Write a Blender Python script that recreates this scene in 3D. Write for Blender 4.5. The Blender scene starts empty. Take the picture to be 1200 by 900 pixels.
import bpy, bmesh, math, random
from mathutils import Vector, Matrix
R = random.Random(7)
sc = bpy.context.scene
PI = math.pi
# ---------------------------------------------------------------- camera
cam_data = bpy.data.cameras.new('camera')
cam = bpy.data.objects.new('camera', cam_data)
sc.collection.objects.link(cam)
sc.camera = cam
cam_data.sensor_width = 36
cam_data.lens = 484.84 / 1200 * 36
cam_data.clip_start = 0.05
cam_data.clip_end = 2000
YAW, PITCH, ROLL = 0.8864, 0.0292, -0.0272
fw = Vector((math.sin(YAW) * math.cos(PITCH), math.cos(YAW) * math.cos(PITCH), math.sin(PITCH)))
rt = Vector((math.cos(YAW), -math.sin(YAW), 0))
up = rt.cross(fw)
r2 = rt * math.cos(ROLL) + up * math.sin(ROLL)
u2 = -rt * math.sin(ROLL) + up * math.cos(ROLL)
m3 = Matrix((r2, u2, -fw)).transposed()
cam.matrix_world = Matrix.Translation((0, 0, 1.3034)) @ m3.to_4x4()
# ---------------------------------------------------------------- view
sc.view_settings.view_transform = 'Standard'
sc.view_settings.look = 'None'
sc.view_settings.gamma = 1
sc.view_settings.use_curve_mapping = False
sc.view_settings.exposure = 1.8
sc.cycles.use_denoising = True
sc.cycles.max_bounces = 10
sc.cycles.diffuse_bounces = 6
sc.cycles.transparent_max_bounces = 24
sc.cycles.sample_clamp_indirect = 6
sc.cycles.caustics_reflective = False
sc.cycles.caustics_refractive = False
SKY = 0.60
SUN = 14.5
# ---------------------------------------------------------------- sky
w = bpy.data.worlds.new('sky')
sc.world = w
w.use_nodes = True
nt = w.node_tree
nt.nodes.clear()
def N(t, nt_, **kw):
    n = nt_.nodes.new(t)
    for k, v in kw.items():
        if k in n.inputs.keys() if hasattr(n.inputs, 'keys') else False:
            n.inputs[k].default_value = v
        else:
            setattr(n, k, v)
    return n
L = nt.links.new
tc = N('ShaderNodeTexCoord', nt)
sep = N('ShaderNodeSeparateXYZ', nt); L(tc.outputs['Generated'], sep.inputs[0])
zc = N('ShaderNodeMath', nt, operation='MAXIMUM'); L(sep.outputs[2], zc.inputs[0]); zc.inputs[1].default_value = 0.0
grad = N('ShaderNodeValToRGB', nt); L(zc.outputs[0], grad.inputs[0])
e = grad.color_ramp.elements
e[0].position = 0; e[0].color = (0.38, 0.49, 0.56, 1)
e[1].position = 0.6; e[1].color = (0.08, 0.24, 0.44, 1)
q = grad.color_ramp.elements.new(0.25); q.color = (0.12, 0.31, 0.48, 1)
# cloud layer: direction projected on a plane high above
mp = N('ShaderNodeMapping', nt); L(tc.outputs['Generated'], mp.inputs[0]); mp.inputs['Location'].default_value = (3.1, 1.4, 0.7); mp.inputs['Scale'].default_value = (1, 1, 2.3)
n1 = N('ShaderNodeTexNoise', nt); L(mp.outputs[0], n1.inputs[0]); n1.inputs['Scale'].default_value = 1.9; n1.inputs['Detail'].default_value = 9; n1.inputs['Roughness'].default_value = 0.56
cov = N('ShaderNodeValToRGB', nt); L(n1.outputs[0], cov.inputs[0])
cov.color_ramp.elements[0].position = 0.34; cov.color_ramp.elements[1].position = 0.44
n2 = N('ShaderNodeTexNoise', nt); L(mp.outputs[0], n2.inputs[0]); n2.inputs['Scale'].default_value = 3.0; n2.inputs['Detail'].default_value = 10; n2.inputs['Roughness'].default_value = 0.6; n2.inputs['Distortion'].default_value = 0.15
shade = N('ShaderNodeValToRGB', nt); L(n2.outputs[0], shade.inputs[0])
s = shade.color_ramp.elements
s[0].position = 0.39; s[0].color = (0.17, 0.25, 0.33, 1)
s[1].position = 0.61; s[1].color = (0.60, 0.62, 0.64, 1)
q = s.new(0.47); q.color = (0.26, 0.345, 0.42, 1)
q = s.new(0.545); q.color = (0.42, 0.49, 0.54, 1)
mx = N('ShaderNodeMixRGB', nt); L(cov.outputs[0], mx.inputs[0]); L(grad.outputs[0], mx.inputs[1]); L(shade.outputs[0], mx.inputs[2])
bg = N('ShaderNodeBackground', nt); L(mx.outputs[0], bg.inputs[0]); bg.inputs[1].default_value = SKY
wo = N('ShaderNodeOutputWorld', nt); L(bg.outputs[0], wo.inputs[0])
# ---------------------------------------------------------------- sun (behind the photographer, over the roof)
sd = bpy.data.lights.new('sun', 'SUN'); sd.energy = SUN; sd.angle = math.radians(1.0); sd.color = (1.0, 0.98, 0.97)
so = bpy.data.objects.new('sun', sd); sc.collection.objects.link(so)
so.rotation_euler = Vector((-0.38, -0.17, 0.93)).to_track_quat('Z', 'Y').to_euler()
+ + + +
§ **Set problem**
Find all the lines containing "scene" in the material, then copy them.

§ **Solution for this exercise**
Write a Blender Python script that recreates this scene in 3D. Write for Blender 4.5. The Blender scene starts empty. Take the picture to be 1200 by 900 pixels.
sc = bpy.context.scene